As your plans develop, you may need specific partners to help with your project

Partners may emerge naturally from the consultation and planning processes. In general, it’s unlikely you’ll be able to complete your project without any partners, at least in the short-term. Partners will strengthen your project as long as they are the right ones.

Strong partnerships

Partners can help you with different aspects of the project, for example putting investment in, providing services, reaching parts of your community you can’t, offering skills you don’t have and being champions for your project.

Partners can come from any sector – public, private or community. The local authority may be able to suggest possible partners and broker relationships with them.

Partnerships can be informal or formal. If partners are going to have a legal or financial stake in the project or their contribution is an essential element of your plan, it’s good practice to have some formal agreement which sets out mutual expectations and responsibilities, and this may need to be legally binding. Consult a lawyer if you think that you need a legal agreement with a partner.

If you treat the process of transfer as a partnership, rather than a negotiation in which one part must win and one lose, the outcome is going to be better for everyone

Usually there needs to be some kind of mutual benefit in a partnership. This may not be financial. Here are some examples of possible partnerships:

  • A school may partner with you to benefit from free use of pitches and in return offer to promote your coaching services to local families
  • A local caterer may partner with you and run the café in your facility in return for a share in the profits
  • An accountancy firm may offer reduced financial services in return for a membership offer to their clients.

Perhaps the most important partnership is that between the local authority and the transferee organisation.

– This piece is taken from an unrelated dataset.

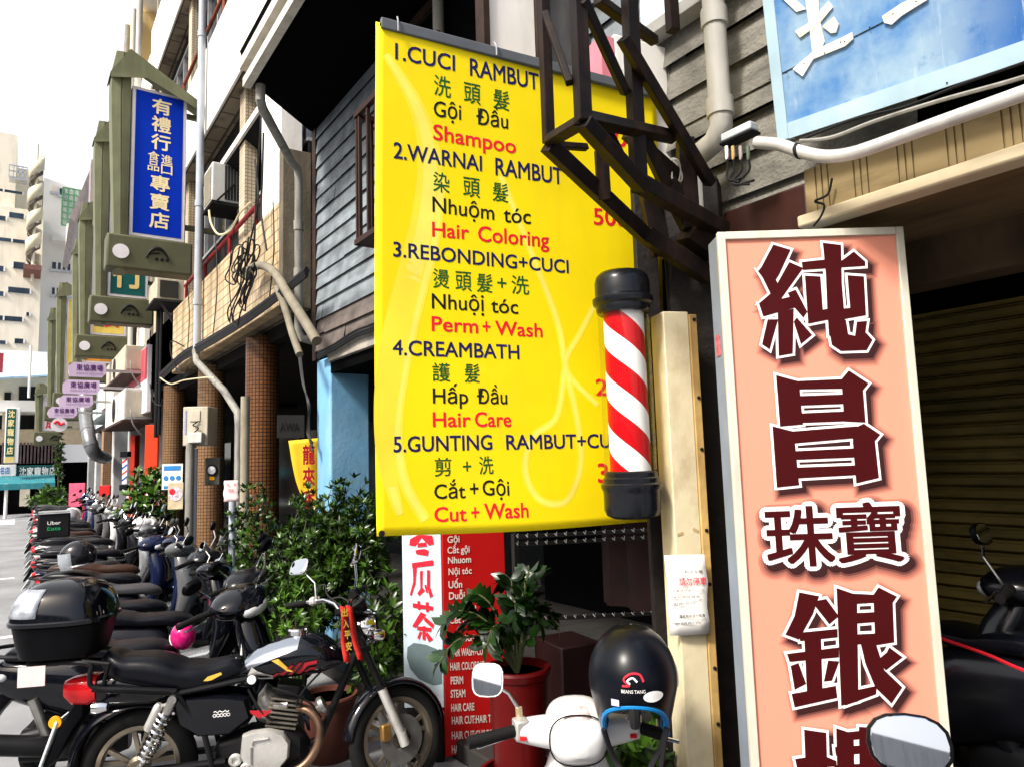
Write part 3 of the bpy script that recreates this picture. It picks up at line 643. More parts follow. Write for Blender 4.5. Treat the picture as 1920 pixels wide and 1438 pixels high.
# ================================================================== the row of green framed shop signs that stand out from the house fronts
olive = mat('olive_metal', (.125, .13, .075), .5, .0, var=.15, scale=3, dirt=(.22, .25, .15), damt=.35, dstretch=(4, 4, .5))
olive_dk = mat('olive_box', (.09, .092, .052), .5, var=.15, scale=3, dirt=(.12, .12, .09), damt=.35)
blue_panel = mat('blue_panel', (.002, .03, .42), .5, var=.06, scale=1, spec=.05)
green_panel = mat('green_panel', (.008, .09, .085), .45, var=.1)
yellow_panel = mat('yellow_panel', (.75, .58, .12), .5, var=.1, dirt=(.5, .38, .1), damt=.4)
white_panel = mat('white_panel', (.74, .72, .76), .5, var=.06, dirt=(.5, .45, .5), damt=.3)
gold_txt = mat('gold_letter', (.72, .55, .22), .45, var=.05); cream_txt = mat('cream_letter', (.85, .72, .42), .5, var=.04)
blk_txt = mat('black_letter', (.012, .012, .012), .5)
red_txt = mat('red_letter', (.62, .02, .04), .5, var=.05)
disc_m = mat('pale_disc', (.68, .66, .7), .5, var=.05)
def framed_sign(label, Y, x0, W, zb, H, panel, tx=None, tcol=None, post=.28, cap=True, tw=.3):
    """local: x to the right across the sign, z up, the face towards -y"""
    t = thing('framed_sign', label, 'sign', (x0, Y, zb), group='green framed signs standing out from the house fronts')
    q = MB(); q.bb((0, -.05, 0), (W, .2, H)); q.build('sign_box', white_panel, t, bevel=.01)
    q = MB(); q.bb((.05, -.056, .05), (W-.05, -.051, H-.05)); q.build('sign_panel', panel, t)
    # curved olive fin left of the box, tapering downwards
    q = MB(); n = 10; rg = []
    for k in range(n+1):
        u = k/n; zz = -.55+(H+1.0)*u; wdt = post*(.62+.38*min(1, u*1.25)); dp = .17
        if u > .93: wdt *= .8
        rg.append([(-.02, -.1, zz), (-wdt*.48, -.125, zz), (-wdt*.52, -.11, zz), (-wdt*.56, -.125, zz), (-wdt*.97, -.1, zz), (-wdt, -.06, zz), (-wdt, .2, zz), (-.02, .2, zz)])
    q.loft(rg); q.build('side_fin', olive, t)
    q = MB(); q.bb((-post, -.14, -.52), (W+.1, .22, -.02)); q.build('base_box', olive_dk, t, bevel=.03)
    q = MB(); q.lathe([(.0, 0), (.105, 0), (.105, .015), (0, .016)], 24, Matrix.Translation((-.1, -.141, -.28)) @ Matrix.Rotation(pi/2, 4, 'X')); q.build('round_badge', disc_m, t)
    q = MB()   # brush stroke emblem: a hat-like sweep over two dots
    q.tube([(.22+.3*u, -.152, -.33+.16*sin(pi*u)**.7) for u in [i/10 for i in range(11)]], [.008+.02*sin(pi*i/10) for i in range(11)], 6)
    for cx in (.36, .43, .5): q.ball((cx, -.146, -.33), (.028, .008, .026), 8, 5)
    q.tube([(.22, -.15, -.33), (.28, -.15, -.26), (.4, -.15, -.24)], .01, 5)
    q.build('emblem', blk_txt, t)
    if cap:   # peaked hood: two slopes in the plane of the sign
        q = MB(); z = H+.02; e = W+.22
        q.add([(-post-.02, -.22, z+.02), (-post*.2, -.26, z+.42), (e, -.2, z-.14), (-post-.02, .26, z+.02), (-post*.2, .26, z+.42), (e, .26, z-.14),
               (-post-.02, -.22, z-.06), (W*.22, -.24, z+.05), (e, -.2, z-.27)],
              [(1, 0, 3, 4), (2, 1, 4, 5), (0, 1, 7, 6), (1, 2, 8, 7)]); q.build('hood', olive, t, smooth=False, solid=.012)
    for zz in (.12*H, .9*H):
        q = MB(); q.bar((W, .08, zz), (W+.5, .1, zz), .07, .07); q.build('wall_arm', olive_dk, t)
    if tx:
        q = MB(); tx(q, W, H); q.build('lettering', tcol, t, smooth=False)
    return t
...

If you treat the process of transfer as a partnership, rather than a negotiation in which one part must win and one lose, the outcome is going to be better for everyone.

For a major Community Asset Transfer, consider starting with a partnership agreement or a memorandum of understanding which sets out mutual roles & responsibilities in the process.

Community: Have you identified your gaps and weaknesses and where partners might help?
Community: Have you made it clear publically that you are looking for partners?
Local authority: Does the local authority consider itself as a partner in the success of the Community Asset Transfer project?
Local authority: Has the local authority considered suitable partners and facilitated introductions to them?